EXERCISE
Transcribe every line exactly and omit anything that is a picture.

## BEGIN DATA SEGMENT

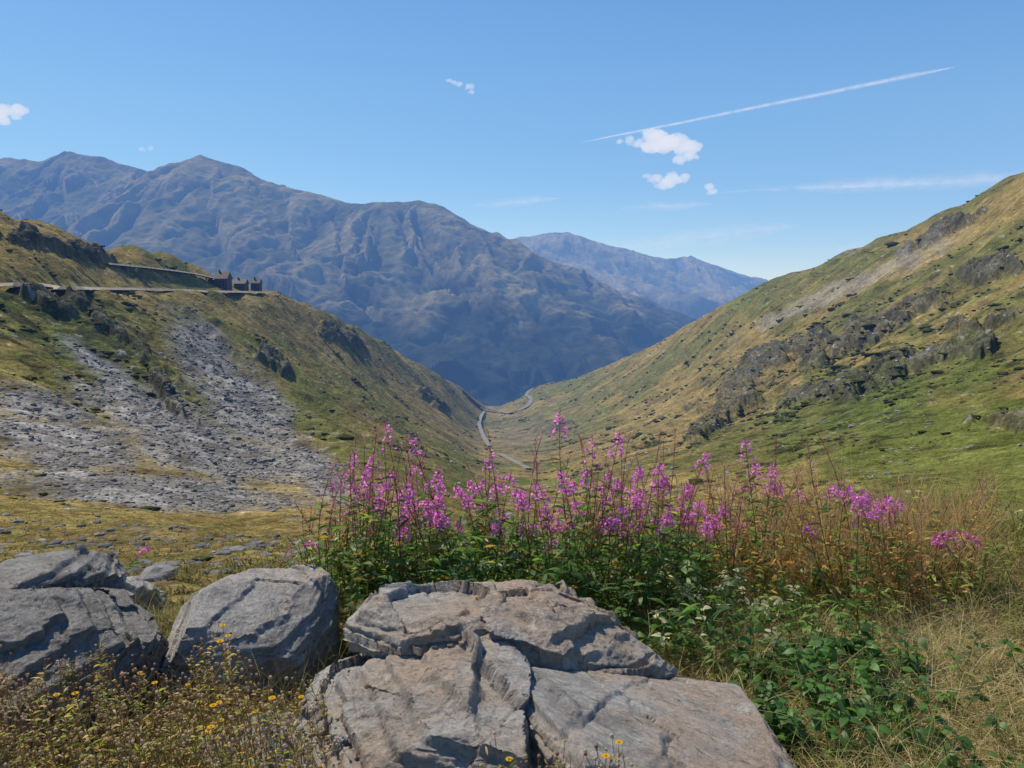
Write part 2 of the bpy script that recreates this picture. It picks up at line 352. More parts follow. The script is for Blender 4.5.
wx=GX+fbm(GX/600,GY/600,4)*120;wy=GY+fbm(GX/600+31,GY/600+7,4)*120
H=np.full(GX.shape,-900.);SG=np.zeros_like(H);DG=np.zeros_like(H)
for ri,(pts,k) in enumerate(ridges):
    q=np.array([unp(*p) for p in pts]);cum=ri*3777.
    for a,b in zip(q[:-1],q[1:]):
        d=b[:2]-a[:2];ln=math.hypot(*d);tr=((wx-a[0])*d[0]+(wy-a[1])*d[1])/(d@d);tt=np.clip(tr,0,1)
        dist=np.hypot(wx-(a[0]+tt*d[0]),wy-(a[1]+tt*d[1]));h=a[2]+tt*(b[2]-a[2])-k*dist+.00006*dist**2*(dist<3000)
        up=h>H;SG=np.where(up,cum+ln*tt+(tr-tt)*ln*.35,SG);DG=np.where(up,dist,DG);cum+=ln
        m=np.maximum(H,h);dd=np.abs(H-h);H=m+np.clip(6-dd,0,6)**2/24
H-=4
gw=fbm(GX/350,GY/350,4)
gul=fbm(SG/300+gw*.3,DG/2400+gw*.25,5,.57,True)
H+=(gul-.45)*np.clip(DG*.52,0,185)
r1=fbm(wx/420,wy/420,5,.5,True);H+=(r1-.4)*28*ss(GY,2300,3000)
H+=fbm(GX/60,GY/60,3)*3
H=np.maximum(H,-620+fbm(GX/200,GY/200,3)*20)
Gr=np.stack([GX,GY,H],-1)
sl=np.hypot(np.gradient(H,axis=0)/np.gradient(GY,axis=0),np.gradient(H,axis=1)/np.gradient(GX,axis=1))
n1=fbm(GX/300,GY/300,6);C=np.ones(GX.shape+(3,))*np.array([.13,.125,.065])
C=mixc(C,(.05,.065,.032),ss(n1,-.1,.25)*.8)
C=mixc(C,(.12,.115,.11),ss(sl+n1*.8,.75,1.2)*.5)
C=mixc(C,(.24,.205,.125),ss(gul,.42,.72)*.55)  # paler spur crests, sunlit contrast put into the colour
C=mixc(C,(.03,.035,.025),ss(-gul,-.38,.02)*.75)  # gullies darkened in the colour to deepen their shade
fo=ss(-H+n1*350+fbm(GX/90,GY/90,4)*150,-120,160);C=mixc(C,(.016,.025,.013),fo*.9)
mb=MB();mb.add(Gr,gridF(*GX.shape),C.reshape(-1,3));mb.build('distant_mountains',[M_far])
# ---------------- near ledge
def edge(x):return 4.6+.28*np.clip(x,-3,8)+.4*pn(x*.7,x*0+3.)
def gz(x,y):
    x=np.asarray(x,float);y=np.asarray(y,float)
    z=-.04*y+.09*fbm(x*.8,y*.8,3)+.03*fbm(x*4,y*4,3)+.03*np.clip(x,0,4)
    return z-1.0*np.maximum(0,y-edge(x))
gx=np.linspace(-14,16,330);gy=np.linspace(-8,12,240);GX,GY=np.meshgrid(gx,gy);Zg=gz(GX,GY)
n=fbm(GX*2,GY*2,4);C=np.ones(GX.shape+(3,))*np.array([.11,.085,.045]);C=mixc(C,(.09,.10,.03),ss(n,-.1,.3)*.8);C=mixc(C,(.26,.2,.11),ss(-n,.0,.35)*.6)
mb=MB();mb.add(np.stack([GX,GY,Zg],-1),gridF(*GX.shape),C.reshape(-1,3));mb.build('ground',[M_ledge])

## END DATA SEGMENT

RESPONSE TO THIS TASK
Write part 2 of the bpy script that recreates this picture. It picks up at line 352. More parts follow. The script is for Blender 4.5.
wx=GX+fbm(GX/600,GY/600,4)*120;wy=GY+fbm(GX/600+31,GY/600+7,4)*120
H=np.full(GX.shape,-900.);SG=np.zeros_like(H);DG=np.zeros_like(H)
for ri,(pts,k) in enumerate(ridges):
    q=np.array([unp(*p) for p in pts]);cum=ri*3777.
    for a,b in zip(q[:-1],q[1:]):
        d=b[:2]-a[:2];ln=math.hypot(*d);tr=((wx-a[0])*d[0]+(wy-a[1])*d[1])/(d@d);tt=np.clip(tr,0,1)
        dist=np.hypot(wx-(a[0]+tt*d[0]),wy-(a[1]+tt*d[1]));h=a[2]+tt*(b[2]-a[2])-k*dist+.00006*dist**2*(dist<3000)
        up=h>H;SG=np.where(up,cum+ln*tt+(tr-tt)*ln*.35,SG);DG=np.where(up,dist,DG);cum+=ln
        m=np.maximum(H,h);dd=np.abs(H-h);H=m+np.clip(6-dd,0,6)**2/24
H-=4
gw=fbm(GX/350,GY/350,4)
gul=fbm(SG/300+gw*.3,DG/2400+gw*.25,5,.57,True)
H+=(gul-.45)*np.clip(DG*.52,0,185)
r1=fbm(wx/420,wy/420,5,.5,True);H+=(r1-.4)*28*ss(GY,2300,3000)
H+=fbm(GX/60,GY/60,3)*3
H=np.maximum(H,-620+fbm(GX/200,GY/200,3)*20)
Gr=np.stack([GX,GY,H],-1)
sl=np.hypot(np.gradient(H,axis=0)/np.gradient(GY,axis=0),np.gradient(H,axis=1)/np.gradient(GX,axis=1))
n1=fbm(GX/300,GY/300,6);C=np.ones(GX.shape+(3,))*np.array([.13,.125,.065])
C=mixc(C,(.05,.065,.032),ss(n1,-.1,.25)*.8)
C=mixc(C,(.12,.115,.11),ss(sl+n1*.8,.75,1.2)*.5)
C=mixc(C,(.24,.205,.125),ss(gul,.42,.72)*.55)  # paler spur crests, sunlit contrast put into the colour
C=mixc(C,(.03,.035,.025),ss(-gul,-.38,.02)*.75)  # gullies darkened in the colour to deepen their shade
fo=ss(-H+n1*350+fbm(GX/90,GY/90,4)*150,-120,160);C=mixc(C,(.016,.025,.013),fo*.9)
mb=MB();mb.add(Gr,gridF(*GX.shape),C.reshape(-1,3));mb.build('distant_mountains',[M_far])
# ---------------- near ledge
def edge(x):return 4.6+.28*np.clip(x,-3,8)+.4*pn(x*.7,x*0+3.)
def gz(x,y):
    x=np.asarray(x,float);y=np.asarray(y,float)
    z=-.04*y+.09*fbm(x*.8,y*.8,3)+.03*fbm(x*4,y*4,3)+.03*np.clip(x,0,4)
    return z-1.0*np.maximum(0,y-edge(x))
gx=np.linspace(-14,16,330);gy=np.linspace(-8,12,240);GX,GY=np.meshgrid(gx,gy);Zg=gz(GX,GY)
n=fbm(GX*2,GY*2,4);C=np.ones(GX.shape+(3,))*np.array([.11,.085,.045]);C=mixc(C,(.09,.10,.03),ss(n,-.1,.3)*.8);C=mixc(C,(.26,.2,.11),ss(-n,.0,.35)*.6)
mb=MB();mb.add(np.stack([GX,GY,Zg],-1),gridF(*GX.shape),C.reshape(-1,3));mb.build('ground',[M_ledge])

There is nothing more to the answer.